◆ What needs to be done: Output the data word for word, dropping every image.

◆ The records:
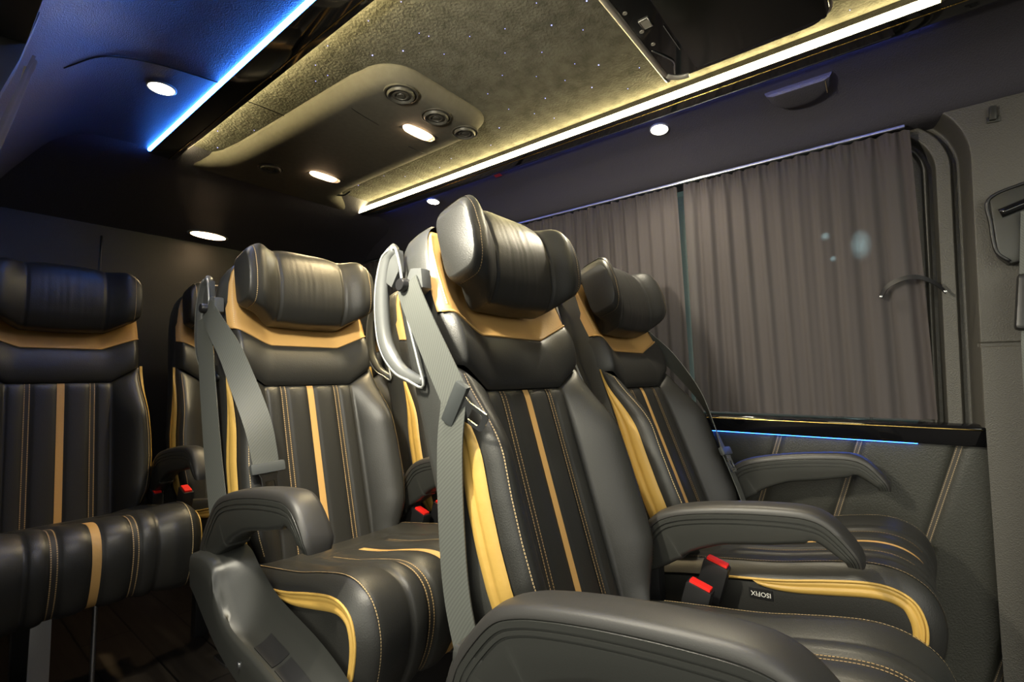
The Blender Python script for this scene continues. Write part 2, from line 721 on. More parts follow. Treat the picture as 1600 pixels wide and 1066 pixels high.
def m_shoulder():
    return zone_mesh('shoulder_panel', lambda x: float(c4(x)), lambda x: float(c3(x)) - 0.0005, shoulder_n, MAT['leather'], 22,
                     [(0, .09, 8), (.09, .128, 6)], 14)


def m_yoke():
    return zone_mesh('yoke_panel', lambda x: float(c3(x)), lambda x: 0.775, yoke_n, MAT['tan'], 34,
                     [(0, .09, 8), (.09, .128, 6)], 14)


def m_shell():
    tt = np.concatenate([np.linspace(-0.06, 0.70, 40), np.linspace(0.71, 0.775, 10)])
    right = [(float(Wd(t)), t) for t in tt]
    top = [(x, 0.775 + 0.006 * (1 - (x / 0.16) ** 2)) for x in np.linspace(0.14, -0.14, 9)]
    left = [(-x, t) for x, t in reversed(right)]
    loop = right + top + left
    C = np.array([0, 0.35])
    rings = []
    for n, k in ((-0.004, 0.985), (-0.010, 1.0), (-0.05, 1.006), (-0.088, 1.0), (-0.105, 0.98), (-0.115, 0.94), (-0.119, 0.86)):
        ring = []
        for x, t in loop:
            c = np.array([x * k, C[1] + (t - C[1]) * (1 - (1 - k) * 0.6)])
            kk = 0.62 + 0.38 * float(ss(0.0, 0.48, t)) - 0.25 * float(ss(0.66, 0.775, t))
            ring.append(B3(c[0], c[1], n * kk if n < -0.03 else n))
        rings.append(ring)
    V, F = loft(rings)
    F.pop(-2)
    return fix_normals(make_mesh('back_shell', V, F, MAT['leather_back']))


def surf_ribbon(name, path, width, nfn, mat, eps=0.0012):
    """path: (x,t) points on the back rest front"""
    P = np.array(path, float)
    T = tangents(P)
    rows = []
    for (x, t), (dx, dt) in zip(P, T):
        s = np.array([dt, -dx])
        a = np.array([x, t]) - s * width / 2
        b = np.array([x, t]) + s * width / 2
        na, nb = nfn(a[0], a[1]), nfn(b[0], b[1])
        e2 = max(nfn(x, t), (na + nb) / 2) - (na + nb) / 2 + eps
        rows.append((B3(a[0], a[1], na + e2), B3(b[0], b[1], nb + e2)))
    return ribbon_mesh(name, rows, mat)


def m_stripe():
    return surf_ribbon('center_stripe', [(0, t) for t in np.linspace(-0.05, 0.4165, 60)], 0.0185, lambda x, t: cushion_n(0.0, t), MAT['tan'])


def m_band(sg):
    return surf_ribbon('stitched_band', [(sg * 0.079, t) for t in np.linspace(-0.05, 0.416, 60)], 0.0155, lambda x, t: cushion_n(sg * 0.079, t), MAT['stitch2'])


def m_edge(sg):
    p = [(sg * (float(Wd(t)) - 0.011), t) for t in np.linspace(0.0, 0.445, 60)]
    return surf_ribbon('edge_stitching', p, 0.0028, cushion_n, MAT['stitch1'])


def m_yoke_piping():
    xs = np.linspace(-0.2035, 0.2035, 60)
    p = [B3(x, float(c3(x)), max(shoulder_n(x, float(c3(x)) - 0.001), yoke_n(x, float(c3(x)) + 0.001)) + 0.001) for x in xs]
    return tube_mesh('yoke_piping', p, 0.0028, MAT['tan'], n=6, samples=0)


def m_yoke_edge(sg):
    p = [(sg * (float(Wd(t)) - 0.010), t) for t in np.linspace(0.585, 0.75, 24)]
    return surf_ribbon('yoke_stitching', p, 0.003, yoke_n, MAT['stitch_tan'])


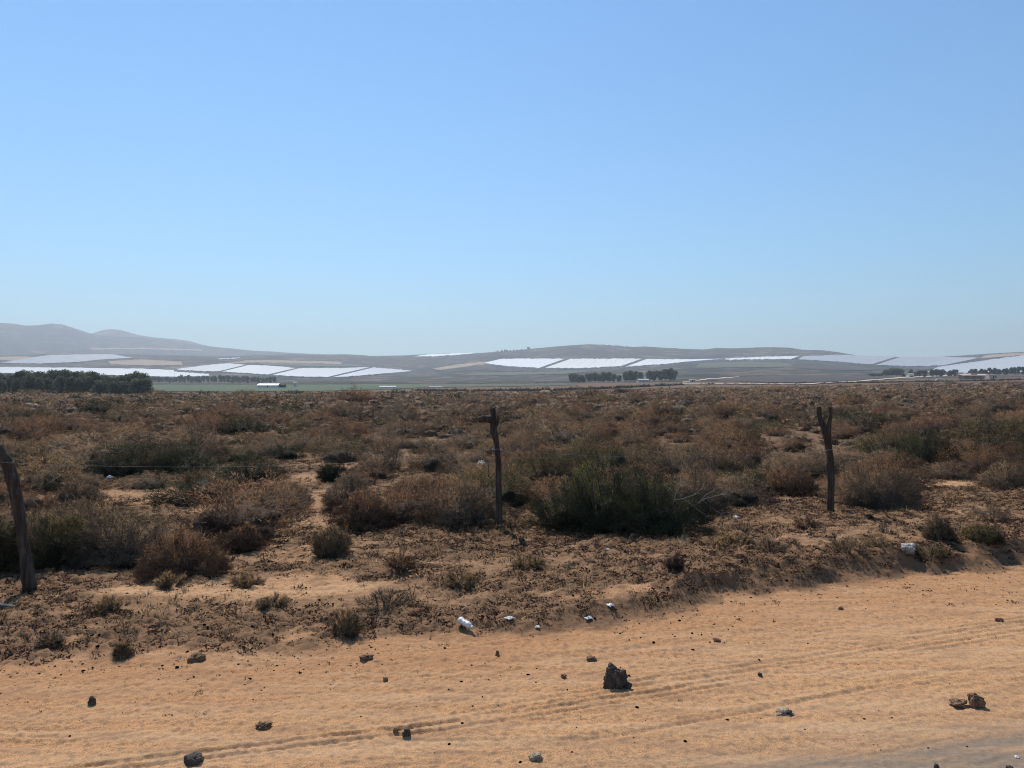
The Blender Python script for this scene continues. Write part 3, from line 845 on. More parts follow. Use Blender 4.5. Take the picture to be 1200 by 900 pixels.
def verge_litter():
    g = np.random.default_rng(55)
    x, y = rand_ground(400000, 3.6, 17, g)
    d = litter_density(x, y); e, b, bare = masks(x, y)
    w = d ** 1.5 * np.clip(1.15 - .03 * y, .3, 1)
    # crumbs that spill on to the sand
    spill = .15 * sstep(-1.4, .1, e) * (e < .3) * sstep(-.3, .4, fbm2(x * 1.1, y * 1.6, 3, 59))
    ok = g.uniform(0, 1, len(x)) < np.maximum(w * .55, spill * .7)
    x, y, d, e = x[ok], y[ok], d[ok], e[ok]
    s = np.exp(g.normal(0, .4, len(x))) * np.where(e < .1, .013, .026) * (1 + .03 * y)
    straw = g.uniform(0, 1, len(x)) < np.clip(.13 + .9 * fbm2(x * 2.3, y * 2.3, 3, 57) - .10 * sstep(1, 4, x), .04, .75)
    tints = np.where(straw[:, None], np.array([[.24, .155, .085]]), np.where(g.uniform(0, 1, (len(x), 1)) < .7, np.array([[.075, .042, .031]]), np.array([[.13, .080, .050]]))) * (1 + g.uniform(-.3, .3, (len(x), 1)))
    s = np.minimum(s * np.where(straw, 1.5, 1), .055)
    V, T, a, t = merge_instances([lying(litter_proto(i), i) for i in range(6)] + [lying(straw_proto(40 + i), i) for i in range(6)], g.integers(0, 6, len(x)) + 6 * straw, x, y, ground_z(x, y) - .006, g.uniform(0, 2 * PI, len(x)), s, s * g.uniform(.6, 1.2, len(x)), tints)
    o = mesh_np('plant_litter', V, T, M['bush'], attrs={'twig': a[:, 0], 'dome': a[:, 1:], 'tint': t})
    tag(o, 'dead purple brown plant litter crusting the verge', 'litter', None, 'stuff')
verge_litter()

def grass_proto(seed, n=22):
    g = np.random.default_rng(seed)
    a = g.uniform(0, 2 * PI, n); r = g.uniform(0, .35, n)
    p = np.stack([r * np.cos(a), r * np.sin(a), np.zeros(n)], 1)
    d = np.stack([np.cos(a) * .55, np.sin(a) * .55, np.ones(n)], 1) + g.normal(0, .35, (n, 3)); d /= np.linalg.norm(d, axis=1)[:, None]
    q = np.stack([-np.sin(a), np.cos(a), np.zeros(n)], 1); L = g.uniform(.5, 1.2, n)[:, None]
    V = np.stack([p - q * .03, p + q * .03, p + d * L], 1).reshape(-1, 3)
    return V, np.arange(n * 3).reshape(-1, 3), np.repeat(np.clip(g.normal(.5, .25, n), 0, 1), 3)

def verge_grass():
    g = np.random.default_rng(66)
    x, y = rand_ground(130000, 4.5, 24, g)
    e, b, bare = masks(x, y)
    n = fbm2(x * .9, y * .9, 3, 151)
    w = sstep(.1, .9, e) * (.10 + .35 * sstep(-.2, .5, n)) * (1 - .7 * bare)
    ok = g.uniform(0, 1, len(x)) < w * np.clip(1.1 - .02 * y, .5, 1)
    x, y = x[ok], y[ok]
    s = np.exp(g.normal(0, .40, len(x))) * .050
    base = np.array([[.25, .175, .10], [.14, .095, .06], [.19, .14, .09]])[g.integers(0, 3, len(x))]
    V, T, a, t = merge_instances([lying(grass_proto(i), i + 50) for i in range(6)], g.integers(0, 6, len(x)), x, y, ground_z(x, y) - .005, g.uniform(0, 2 * PI, len(x)), s, s * g.uniform(.6, 1.2, len(x)), base * (1 + g.uniform(-.2, .2, (len(x), 1))))
    o = mesh_np('dry_grass', V, T, M['bush'], attrs={'twig': a[:, 0], 'dome': a[:, 1:], 'tint': t})
    tag(o, 'short dry grass among the litter of the verge', 'grass', None, 'stuff')
verge_grass()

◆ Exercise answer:
The Blender Python script for this scene continues. Write part 2, from line 721 on. More parts follow. Treat the picture as 1600 pixels wide and 1066 pixels high.
def m_shoulder():
    return zone_mesh('shoulder_panel', lambda x: float(c4(x)), lambda x: float(c3(x)) - 0.0005, shoulder_n, MAT['leather'], 22,
                     [(0, .09, 8), (.09, .128, 6)], 14)


def m_yoke():
    return zone_mesh('yoke_panel', lambda x: float(c3(x)), lambda x: 0.775, yoke_n, MAT['tan'], 34,
                     [(0, .09, 8), (.09, .128, 6)], 14)


def m_shell():
    tt = np.concatenate([np.linspace(-0.06, 0.70, 40), np.linspace(0.71, 0.775, 10)])
    right = [(float(Wd(t)), t) for t in tt]
    top = [(x, 0.775 + 0.006 * (1 - (x / 0.16) ** 2)) for x in np.linspace(0.14, -0.14, 9)]
    left = [(-x, t) for x, t in reversed(right)]
    loop = right + top + left
    C = np.array([0, 0.35])
    rings = []
    for n, k in ((-0.004, 0.985), (-0.010, 1.0), (-0.05, 1.006), (-0.088, 1.0), (-0.105, 0.98), (-0.115, 0.94), (-0.119, 0.86)):
        ring = []
        for x, t in loop:
            c = np.array([x * k, C[1] + (t - C[1]) * (1 - (1 - k) * 0.6)])
            kk = 0.62 + 0.38 * float(ss(0.0, 0.48, t)) - 0.25 * float(ss(0.66, 0.775, t))
            ring.append(B3(c[0], c[1], n * kk if n < -0.03 else n))
        rings.append(ring)
    V, F = loft(rings)
    F.pop(-2)
    return fix_normals(make_mesh('back_shell', V, F, MAT['leather_back']))


def surf_ribbon(name, path, width, nfn, mat, eps=0.0012):
    """path: (x,t) points on the back rest front"""
    P = np.array(path, float)
    T = tangents(P)
    rows = []
    for (x, t), (dx, dt) in zip(P, T):
        s = np.array([dt, -dx])
        a = np.array([x, t]) - s * width / 2
        b = np.array([x, t]) + s * width / 2
        na, nb = nfn(a[0], a[1]), nfn(b[0], b[1])
        e2 = max(nfn(x, t), (na + nb) / 2) - (na + nb) / 2 + eps
        rows.append((B3(a[0], a[1], na + e2), B3(b[0], b[1], nb + e2)))
    return ribbon_mesh(name, rows, mat)


def m_stripe():
    return surf_ribbon('center_stripe', [(0, t) for t in np.linspace(-0.05, 0.4165, 60)], 0.0185, lambda x, t: cushion_n(0.0, t), MAT['tan'])


def m_band(sg):
    return surf_ribbon('stitched_band', [(sg * 0.079, t) for t in np.linspace(-0.05, 0.416, 60)], 0.0155, lambda x, t: cushion_n(sg * 0.079, t), MAT['stitch2'])


def m_edge(sg):
    p = [(sg * (float(Wd(t)) - 0.011), t) for t in np.linspace(0.0, 0.445, 60)]
    return surf_ribbon('edge_stitching', p, 0.0028, cushion_n, MAT['stitch1'])


def m_yoke_piping():
    xs = np.linspace(-0.2035, 0.2035, 60)
    p = [B3(x, float(c3(x)), max(shoulder_n(x, float(c3(x)) - 0.001), yoke_n(x, float(c3(x)) + 0.001)) + 0.001) for x in xs]
    return tube_mesh('yoke_piping', p, 0.0028, MAT['tan'], n=6, samples=0)


def m_yoke_edge(sg):
    p = [(sg * (float(Wd(t)) - 0.010), t) for t in np.linspace(0.585, 0.75, 24)]
    return surf_ribbon('yoke_stitching', p, 0.003, yoke_n, MAT['stitch_tan'])


The Blender Python script for this scene continues. Write part 3, from line 845 on. More parts follow. Use Blender 4.5. Take the picture to be 1200 by 900 pixels.
def verge_litter():
    g = np.random.default_rng(55)
    x, y = rand_ground(400000, 3.6, 17, g)
    d = litter_density(x, y); e, b, bare = masks(x, y)
    w = d ** 1.5 * np.clip(1.15 - .03 * y, .3, 1)
    # crumbs that spill on to the sand
    spill = .15 * sstep(-1.4, .1, e) * (e < .3) * sstep(-.3, .4, fbm2(x * 1.1, y * 1.6, 3, 59))
    ok = g.uniform(0, 1, len(x)) < np.maximum(w * .55, spill * .7)
    x, y, d, e = x[ok], y[ok], d[ok], e[ok]
    s = np.exp(g.normal(0, .4, len(x))) * np.where(e < .1, .013, .026) * (1 + .03 * y)
    straw = g.uniform(0, 1, len(x)) < np.clip(.13 + .9 * fbm2(x * 2.3, y * 2.3, 3, 57) - .10 * sstep(1, 4, x), .04, .75)
    tints = np.where(straw[:, None], np.array([[.24, .155, .085]]), np.where(g.uniform(0, 1, (len(x), 1)) < .7, np.array([[.075, .042, .031]]), np.array([[.13, .080, .050]]))) * (1 + g.uniform(-.3, .3, (len(x), 1)))
    s = np.minimum(s * np.where(straw, 1.5, 1), .055)
    V, T, a, t = merge_instances([lying(litter_proto(i), i) for i in range(6)] + [lying(straw_proto(40 + i), i) for i in range(6)], g.integers(0, 6, len(x)) + 6 * straw, x, y, ground_z(x, y) - .006, g.uniform(0, 2 * PI, len(x)), s, s * g.uniform(.6, 1.2, len(x)), tints)
    o = mesh_np('plant_litter', V, T, M['bush'], attrs={'twig': a[:, 0], 'dome': a[:, 1:], 'tint': t})
    tag(o, 'dead purple brown plant litter crusting the verge', 'litter', None, 'stuff')
verge_litter()

def grass_proto(seed, n=22):
    g = np.random.default_rng(seed)
    a = g.uniform(0, 2 * PI, n); r = g.uniform(0, .35, n)
    p = np.stack([r * np.cos(a), r * np.sin(a), np.zeros(n)], 1)
    d = np.stack([np.cos(a) * .55, np.sin(a) * .55, np.ones(n)], 1) + g.normal(0, .35, (n, 3)); d /= np.linalg.norm(d, axis=1)[:, None]
    q = np.stack([-np.sin(a), np.cos(a), np.zeros(n)], 1); L = g.uniform(.5, 1.2, n)[:, None]
    V = np.stack([p - q * .03, p + q * .03, p + d * L], 1).reshape(-1, 3)
    return V, np.arange(n * 3).reshape(-1, 3), np.repeat(np.clip(g.normal(.5, .25, n), 0, 1), 3)

def verge_grass():
    g = np.random.default_rng(66)
    x, y = rand_ground(130000, 4.5, 24, g)
    e, b, bare = masks(x, y)
    n = fbm2(x * .9, y * .9, 3, 151)
    w = sstep(.1, .9, e) * (.10 + .35 * sstep(-.2, .5, n)) * (1 - .7 * bare)
    ok = g.uniform(0, 1, len(x)) < w * np.clip(1.1 - .02 * y, .5, 1)
    x, y = x[ok], y[ok]
    s = np.exp(g.normal(0, .40, len(x))) * .050
    base = np.array([[.25, .175, .10], [.14, .095, .06], [.19, .14, .09]])[g.integers(0, 3, len(x))]
    V, T, a, t = merge_instances([lying(grass_proto(i), i + 50) for i in range(6)], g.integers(0, 6, len(x)), x, y, ground_z(x, y) - .005, g.uniform(0, 2 * PI, len(x)), s, s * g.uniform(.6, 1.2, len(x)), base * (1 + g.uniform(-.2, .2, (len(x), 1))))
    o = mesh_np('dry_grass', V, T, M['bush'], attrs={'twig': a[:, 0], 'dome': a[:, 1:], 'tint': t})
    tag(o, 'short dry grass among the litter of the verge', 'grass', None, 'stuff')
verge_grass()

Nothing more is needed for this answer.